What follows is a listing; give it again exactly, in its entirety.

■ ■ ■ ■

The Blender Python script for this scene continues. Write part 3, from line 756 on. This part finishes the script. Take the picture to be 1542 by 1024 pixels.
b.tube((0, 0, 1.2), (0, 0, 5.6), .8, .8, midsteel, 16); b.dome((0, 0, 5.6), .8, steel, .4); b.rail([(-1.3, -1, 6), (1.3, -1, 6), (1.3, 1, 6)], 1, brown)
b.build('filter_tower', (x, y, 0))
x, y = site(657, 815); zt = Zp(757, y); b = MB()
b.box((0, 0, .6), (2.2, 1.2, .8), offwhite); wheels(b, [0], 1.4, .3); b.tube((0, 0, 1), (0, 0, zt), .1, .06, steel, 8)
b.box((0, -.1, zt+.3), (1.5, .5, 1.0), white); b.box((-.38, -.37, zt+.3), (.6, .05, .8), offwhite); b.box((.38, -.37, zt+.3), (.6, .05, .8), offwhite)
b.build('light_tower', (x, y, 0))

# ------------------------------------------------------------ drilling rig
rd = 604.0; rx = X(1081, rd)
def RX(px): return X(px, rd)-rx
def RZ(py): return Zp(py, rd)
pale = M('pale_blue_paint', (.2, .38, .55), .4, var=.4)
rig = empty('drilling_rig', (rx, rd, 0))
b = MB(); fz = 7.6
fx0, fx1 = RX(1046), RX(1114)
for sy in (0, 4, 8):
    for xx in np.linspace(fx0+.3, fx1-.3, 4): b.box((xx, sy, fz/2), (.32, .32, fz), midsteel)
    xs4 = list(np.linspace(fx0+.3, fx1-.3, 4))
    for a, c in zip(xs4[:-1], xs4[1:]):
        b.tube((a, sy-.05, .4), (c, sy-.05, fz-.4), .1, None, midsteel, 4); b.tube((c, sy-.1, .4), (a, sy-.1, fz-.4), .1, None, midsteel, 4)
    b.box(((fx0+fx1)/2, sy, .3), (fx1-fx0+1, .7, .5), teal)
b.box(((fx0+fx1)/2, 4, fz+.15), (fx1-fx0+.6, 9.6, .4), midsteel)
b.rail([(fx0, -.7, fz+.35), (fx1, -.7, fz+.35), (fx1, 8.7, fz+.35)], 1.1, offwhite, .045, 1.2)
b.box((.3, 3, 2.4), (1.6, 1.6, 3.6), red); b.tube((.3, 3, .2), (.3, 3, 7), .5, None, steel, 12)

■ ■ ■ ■

Solved problem>
The Blender Python script for this scene continues. Write part 3, from line 756 on. This part finishes the script. Take the picture to be 1542 by 1024 pixels.
b.tube((0, 0, 1.2), (0, 0, 5.6), .8, .8, midsteel, 16); b.dome((0, 0, 5.6), .8, steel, .4); b.rail([(-1.3, -1, 6), (1.3, -1, 6), (1.3, 1, 6)], 1, brown)
b.build('filter_tower', (x, y, 0))
x, y = site(657, 815); zt = Zp(757, y); b = MB()
b.box((0, 0, .6), (2.2, 1.2, .8), offwhite); wheels(b, [0], 1.4, .3); b.tube((0, 0, 1), (0, 0, zt), .1, .06, steel, 8)
b.box((0, -.1, zt+.3), (1.5, .5, 1.0), white); b.box((-.38, -.37, zt+.3), (.6, .05, .8), offwhite); b.box((.38, -.37, zt+.3), (.6, .05, .8), offwhite)
b.build('light_tower', (x, y, 0))

# ------------------------------------------------------------ drilling rig
rd = 604.0; rx = X(1081, rd)
def RX(px): return X(px, rd)-rx
def RZ(py): return Zp(py, rd)
pale = M('pale_blue_paint', (.2, .38, .55), .4, var=.4)
rig = empty('drilling_rig', (rx, rd, 0))
b = MB(); fz = 7.6
fx0, fx1 = RX(1046), RX(1114)
for sy in (0, 4, 8):
    for xx in np.linspace(fx0+.3, fx1-.3, 4): b.box((xx, sy, fz/2), (.32, .32, fz), midsteel)
    xs4 = list(np.linspace(fx0+.3, fx1-.3, 4))
    for a, c in zip(xs4[:-1], xs4[1:]):
        b.tube((a, sy-.05, .4), (c, sy-.05, fz-.4), .1, None, midsteel, 4); b.tube((c, sy-.1, .4), (a, sy-.1, fz-.4), .1, None, midsteel, 4)
    b.box(((fx0+fx1)/2, sy, .3), (fx1-fx0+1, .7, .5), teal)
b.box(((fx0+fx1)/2, 4, fz+.15), (fx1-fx0+.6, 9.6, .4), midsteel)
b.rail([(fx0, -.7, fz+.35), (fx1, -.7, fz+.35), (fx1, 8.7, fz+.35)], 1.1, offwhite, .045, 1.2)
b.box((.3, 3, 2.4), (1.6, 1.6, 3.6), red); b.tube((.3, 3, .2), (.3, 3, 7), .5, None, steel, 12)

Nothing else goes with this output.